Thursday, February 25th, 2021

A truck rolls slowly past our office building, blasting holiday music. We’re four stories up, behind closed windows. The music is too loud for me to work. I stop and listen. The melody is something like “Pick a Bale of Cotton.” The lyrics are probably in Hebrew, but may be Yiddish. There’s a good jazz piano solo in the midst of it, which sounds like someone I used to know in Brooklyn thirty years ago. Otherwise, the song rumbles and thumps. I hear the music again as I wait outside the burger joint for my order. The van comes gradually into view. At first, I think it’s a gaudy garbage truck. It’s about that size. The door to the back is open. Inside, I see a wall of black speakers, two meters tall and wide. Someone I can’t see is talking over the music, ignoring its rhythm. He may be in the cab. If he’s also driving, it might be good that the truck is that slow.
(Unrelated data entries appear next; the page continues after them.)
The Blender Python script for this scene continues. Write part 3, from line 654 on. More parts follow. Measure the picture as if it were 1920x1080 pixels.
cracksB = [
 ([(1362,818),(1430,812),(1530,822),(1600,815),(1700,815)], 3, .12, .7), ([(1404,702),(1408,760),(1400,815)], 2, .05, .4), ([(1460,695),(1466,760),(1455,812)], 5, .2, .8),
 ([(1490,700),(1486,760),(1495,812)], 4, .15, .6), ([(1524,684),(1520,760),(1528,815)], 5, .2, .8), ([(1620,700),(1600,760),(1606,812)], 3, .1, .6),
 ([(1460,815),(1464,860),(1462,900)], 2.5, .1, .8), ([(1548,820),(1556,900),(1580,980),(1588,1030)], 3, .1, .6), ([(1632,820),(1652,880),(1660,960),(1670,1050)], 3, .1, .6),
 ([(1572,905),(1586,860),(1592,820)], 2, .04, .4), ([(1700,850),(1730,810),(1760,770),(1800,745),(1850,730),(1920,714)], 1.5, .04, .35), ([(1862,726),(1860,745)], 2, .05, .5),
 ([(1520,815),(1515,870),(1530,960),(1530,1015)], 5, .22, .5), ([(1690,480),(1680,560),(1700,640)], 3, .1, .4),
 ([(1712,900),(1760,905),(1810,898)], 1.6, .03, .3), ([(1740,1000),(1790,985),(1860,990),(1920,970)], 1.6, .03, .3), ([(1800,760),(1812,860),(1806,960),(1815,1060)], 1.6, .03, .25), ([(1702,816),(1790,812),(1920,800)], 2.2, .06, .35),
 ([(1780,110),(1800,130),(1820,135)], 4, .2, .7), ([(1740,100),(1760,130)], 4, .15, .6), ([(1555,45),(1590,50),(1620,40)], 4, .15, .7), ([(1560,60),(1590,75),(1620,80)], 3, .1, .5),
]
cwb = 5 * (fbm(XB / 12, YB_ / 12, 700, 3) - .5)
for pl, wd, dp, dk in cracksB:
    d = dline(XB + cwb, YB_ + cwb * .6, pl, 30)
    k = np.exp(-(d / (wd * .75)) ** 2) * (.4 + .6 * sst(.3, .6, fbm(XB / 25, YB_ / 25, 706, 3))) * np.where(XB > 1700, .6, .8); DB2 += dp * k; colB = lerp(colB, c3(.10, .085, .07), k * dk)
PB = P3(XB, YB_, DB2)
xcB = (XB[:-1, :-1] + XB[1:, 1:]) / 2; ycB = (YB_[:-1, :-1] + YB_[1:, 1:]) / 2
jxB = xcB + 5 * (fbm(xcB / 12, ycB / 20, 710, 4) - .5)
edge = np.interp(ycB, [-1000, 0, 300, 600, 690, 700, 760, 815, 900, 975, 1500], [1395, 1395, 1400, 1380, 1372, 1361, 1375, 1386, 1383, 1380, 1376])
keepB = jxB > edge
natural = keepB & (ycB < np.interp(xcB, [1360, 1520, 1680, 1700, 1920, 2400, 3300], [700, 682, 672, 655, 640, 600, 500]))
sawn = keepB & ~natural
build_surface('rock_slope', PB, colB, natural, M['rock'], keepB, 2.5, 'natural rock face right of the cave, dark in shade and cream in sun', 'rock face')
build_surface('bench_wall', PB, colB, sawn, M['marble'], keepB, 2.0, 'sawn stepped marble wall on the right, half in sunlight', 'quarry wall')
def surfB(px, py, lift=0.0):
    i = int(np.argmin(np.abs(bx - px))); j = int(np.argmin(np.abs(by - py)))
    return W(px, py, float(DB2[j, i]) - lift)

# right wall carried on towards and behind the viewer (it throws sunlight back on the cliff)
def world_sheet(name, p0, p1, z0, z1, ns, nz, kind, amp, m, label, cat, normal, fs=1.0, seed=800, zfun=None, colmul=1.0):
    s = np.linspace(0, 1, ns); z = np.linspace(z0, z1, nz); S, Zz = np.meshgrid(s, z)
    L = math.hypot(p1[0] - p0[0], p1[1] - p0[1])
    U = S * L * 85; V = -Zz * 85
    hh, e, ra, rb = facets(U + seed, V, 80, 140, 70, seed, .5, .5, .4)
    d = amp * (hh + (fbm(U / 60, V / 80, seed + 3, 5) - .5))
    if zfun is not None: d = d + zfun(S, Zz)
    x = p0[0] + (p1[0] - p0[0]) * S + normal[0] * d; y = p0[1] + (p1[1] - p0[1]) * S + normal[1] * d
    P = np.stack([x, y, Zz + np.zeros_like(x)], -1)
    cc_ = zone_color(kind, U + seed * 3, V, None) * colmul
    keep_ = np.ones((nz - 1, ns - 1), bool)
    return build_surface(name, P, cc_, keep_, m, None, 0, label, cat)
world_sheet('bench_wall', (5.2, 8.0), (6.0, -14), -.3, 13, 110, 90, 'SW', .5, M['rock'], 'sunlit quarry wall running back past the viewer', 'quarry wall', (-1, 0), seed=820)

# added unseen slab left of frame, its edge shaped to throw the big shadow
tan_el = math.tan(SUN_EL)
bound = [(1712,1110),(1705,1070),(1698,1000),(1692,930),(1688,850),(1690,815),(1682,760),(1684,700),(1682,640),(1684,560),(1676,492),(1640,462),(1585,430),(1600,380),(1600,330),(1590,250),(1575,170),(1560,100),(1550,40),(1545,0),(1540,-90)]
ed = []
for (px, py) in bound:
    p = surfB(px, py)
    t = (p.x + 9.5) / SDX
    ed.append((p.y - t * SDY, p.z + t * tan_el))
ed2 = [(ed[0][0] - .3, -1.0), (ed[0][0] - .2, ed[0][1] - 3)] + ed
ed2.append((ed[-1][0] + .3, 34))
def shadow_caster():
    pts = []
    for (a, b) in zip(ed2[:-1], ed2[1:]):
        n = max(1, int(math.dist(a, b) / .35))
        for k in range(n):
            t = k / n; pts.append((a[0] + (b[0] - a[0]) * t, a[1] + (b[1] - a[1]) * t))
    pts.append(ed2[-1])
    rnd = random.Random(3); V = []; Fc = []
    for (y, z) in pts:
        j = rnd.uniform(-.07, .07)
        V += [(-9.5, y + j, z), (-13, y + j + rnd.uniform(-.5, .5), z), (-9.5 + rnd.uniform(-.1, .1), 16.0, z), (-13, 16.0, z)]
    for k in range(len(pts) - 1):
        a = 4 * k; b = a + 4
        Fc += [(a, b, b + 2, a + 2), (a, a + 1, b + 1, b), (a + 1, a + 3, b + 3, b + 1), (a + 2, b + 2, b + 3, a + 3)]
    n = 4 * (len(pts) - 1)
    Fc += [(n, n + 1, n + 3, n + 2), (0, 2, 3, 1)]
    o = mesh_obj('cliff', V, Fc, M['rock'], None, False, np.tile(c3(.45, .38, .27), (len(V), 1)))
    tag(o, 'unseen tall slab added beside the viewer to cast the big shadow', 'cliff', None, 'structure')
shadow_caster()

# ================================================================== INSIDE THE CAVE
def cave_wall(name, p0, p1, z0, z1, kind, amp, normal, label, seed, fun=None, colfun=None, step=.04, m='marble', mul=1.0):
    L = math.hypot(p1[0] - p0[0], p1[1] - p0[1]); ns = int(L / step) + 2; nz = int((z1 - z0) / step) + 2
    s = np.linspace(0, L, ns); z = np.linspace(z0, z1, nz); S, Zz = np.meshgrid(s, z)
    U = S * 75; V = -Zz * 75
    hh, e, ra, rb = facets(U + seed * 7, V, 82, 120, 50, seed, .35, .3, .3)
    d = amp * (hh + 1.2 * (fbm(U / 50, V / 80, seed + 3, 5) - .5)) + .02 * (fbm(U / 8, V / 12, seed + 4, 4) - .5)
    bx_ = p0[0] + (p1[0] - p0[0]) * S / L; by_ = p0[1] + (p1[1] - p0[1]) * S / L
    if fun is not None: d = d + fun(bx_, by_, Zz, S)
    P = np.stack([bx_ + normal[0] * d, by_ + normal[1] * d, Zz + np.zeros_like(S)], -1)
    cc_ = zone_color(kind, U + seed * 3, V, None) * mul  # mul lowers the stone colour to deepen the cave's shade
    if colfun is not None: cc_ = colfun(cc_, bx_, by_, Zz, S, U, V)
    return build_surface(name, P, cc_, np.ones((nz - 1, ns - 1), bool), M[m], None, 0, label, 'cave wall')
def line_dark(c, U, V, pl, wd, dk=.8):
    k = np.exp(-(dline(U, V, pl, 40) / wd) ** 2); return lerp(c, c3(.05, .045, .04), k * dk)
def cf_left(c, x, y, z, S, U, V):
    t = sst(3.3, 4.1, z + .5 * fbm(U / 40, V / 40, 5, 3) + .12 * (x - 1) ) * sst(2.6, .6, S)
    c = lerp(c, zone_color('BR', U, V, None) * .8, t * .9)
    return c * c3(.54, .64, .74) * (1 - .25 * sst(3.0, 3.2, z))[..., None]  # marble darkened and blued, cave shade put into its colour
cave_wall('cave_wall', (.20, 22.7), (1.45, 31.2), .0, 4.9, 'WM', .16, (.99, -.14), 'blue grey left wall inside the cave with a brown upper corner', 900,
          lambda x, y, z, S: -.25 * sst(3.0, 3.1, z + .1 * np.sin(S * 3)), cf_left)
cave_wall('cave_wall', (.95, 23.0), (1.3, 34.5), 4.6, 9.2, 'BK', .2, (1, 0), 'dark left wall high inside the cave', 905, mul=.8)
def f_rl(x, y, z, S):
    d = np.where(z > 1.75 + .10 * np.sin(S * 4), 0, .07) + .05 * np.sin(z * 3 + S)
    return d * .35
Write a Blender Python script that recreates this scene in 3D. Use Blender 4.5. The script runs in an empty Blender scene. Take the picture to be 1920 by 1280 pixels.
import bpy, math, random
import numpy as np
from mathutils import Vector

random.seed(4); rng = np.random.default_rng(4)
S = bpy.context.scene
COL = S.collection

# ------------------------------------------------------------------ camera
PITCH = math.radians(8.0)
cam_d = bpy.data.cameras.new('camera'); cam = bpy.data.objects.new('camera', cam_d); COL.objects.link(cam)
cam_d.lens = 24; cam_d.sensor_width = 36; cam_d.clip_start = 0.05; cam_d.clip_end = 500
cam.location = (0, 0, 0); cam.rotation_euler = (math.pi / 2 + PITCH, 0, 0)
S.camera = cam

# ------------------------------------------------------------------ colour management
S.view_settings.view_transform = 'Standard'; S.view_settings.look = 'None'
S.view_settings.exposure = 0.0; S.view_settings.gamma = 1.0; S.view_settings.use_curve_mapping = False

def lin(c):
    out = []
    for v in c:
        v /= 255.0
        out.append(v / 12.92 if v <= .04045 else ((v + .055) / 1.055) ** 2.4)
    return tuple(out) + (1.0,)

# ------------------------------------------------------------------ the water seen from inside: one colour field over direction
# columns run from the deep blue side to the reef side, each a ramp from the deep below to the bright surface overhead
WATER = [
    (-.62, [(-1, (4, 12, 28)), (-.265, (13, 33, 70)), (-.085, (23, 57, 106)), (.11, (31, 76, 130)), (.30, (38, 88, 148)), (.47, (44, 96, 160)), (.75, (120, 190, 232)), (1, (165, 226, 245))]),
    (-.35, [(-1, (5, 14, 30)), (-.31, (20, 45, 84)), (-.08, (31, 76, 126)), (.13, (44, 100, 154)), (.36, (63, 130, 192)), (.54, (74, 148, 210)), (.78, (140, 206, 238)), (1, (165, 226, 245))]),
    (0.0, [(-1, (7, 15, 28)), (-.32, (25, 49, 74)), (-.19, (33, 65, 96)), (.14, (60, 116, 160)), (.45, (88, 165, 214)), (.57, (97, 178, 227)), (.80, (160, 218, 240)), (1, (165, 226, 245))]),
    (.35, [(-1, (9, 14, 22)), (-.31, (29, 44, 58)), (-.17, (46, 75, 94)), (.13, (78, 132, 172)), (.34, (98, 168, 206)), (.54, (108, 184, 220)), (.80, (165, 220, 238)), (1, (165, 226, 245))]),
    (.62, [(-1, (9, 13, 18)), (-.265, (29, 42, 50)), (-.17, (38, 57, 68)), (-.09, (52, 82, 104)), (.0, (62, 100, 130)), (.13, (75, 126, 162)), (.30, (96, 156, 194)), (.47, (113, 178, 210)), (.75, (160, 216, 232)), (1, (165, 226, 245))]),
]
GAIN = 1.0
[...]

Many of the other people outside are walking their dogs. An all-night curfew starts in less than an hour. There will be fines for being more than a kilometer from one’s house or for visiting anyone. People usually party en masse on Purim. Not this year, or at least not tonight. The curfew lifts at dawn. There will no doubt be parties during the day in religious enclaves, illegal but too big to shut down. The burger shop owner calls my name. I hear him through the open door. I go in and pick up my supper. He and I wish each other a happy holiday. I wander home, listening to a podcast about the recent storms in Texas. Here, for now, it’s reasonably warm and dry.